Report says build forecast for local authorities might be exceeded – but obstacles remain
The government’s forecast for councils to build 10,000 new homes a year is likely to be met or even exceeded, according to a report launched today by a coalition of housing interest groups.
The report, which surveyed 22 local authorities of differing types, found that these councils alone were planning to build 3,000 homes per year over the next five years. This means that 10,000 homes per year is definitely possible across all 326 councils “even allowing for considerable slippage in councils’ plans and the fact that a minority of councils … may not be planning any new build at all”.

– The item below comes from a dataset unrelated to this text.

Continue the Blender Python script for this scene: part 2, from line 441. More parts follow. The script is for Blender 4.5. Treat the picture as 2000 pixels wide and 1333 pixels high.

The report, published by the Chartered Institute of Housing (CIH), the National Federation of ALMOs and the Association of Retained Council Housing, said that “the planned output from councils who responded suggests that government forecasts might even be exceeded”.
The report was commissioned to look at how councils had responded to the government’s decision to remove the cap limiting councils from borrowing against their rental income, known as the Housing Revenue Account.
However, despite the positive response, the report found that significant barriers remained that were slowing council attempts to revive significant building programmes.
These included: the lack of a stable, ten-year rent policy; the requirement under Right to Buy to allow tenants to buy their homes at a significant discount; the need for more, and more certain, grant funding; the availability of land; and the capacity of the building industry to deliver as many homes as councils and ALMOs want to build.
Report author John Perry said: “Councils and ALMOs are ready and willing to take-on long-term investment programmes, but stability is vital: there needs to be a consistent approach to rents policy and no wider policy changes that would compromise the major commitments which councils are now taking on.
Chloe Fletcher, policy director at the National Federation of ALMOs said: “The lifting of the HRA debt cap was fantastic news for the sector and a very necessary reform of the system, but it is not enough on its own. Finding land on which councils can afford to build is a huge concern, as is the current right-to-buy regime which both depletes housing stock and siphons public money out of the system.
CIH chief executive Gavin Smart said the report showed councils were stepping up to the challenge of building more homes, but that a combination of factors was stopping them doing more. “If the government wants councils to play their full part, it needs to take on board the points raised in this report and give councils the flexibility they need to really get building the homes their communities need,” he said.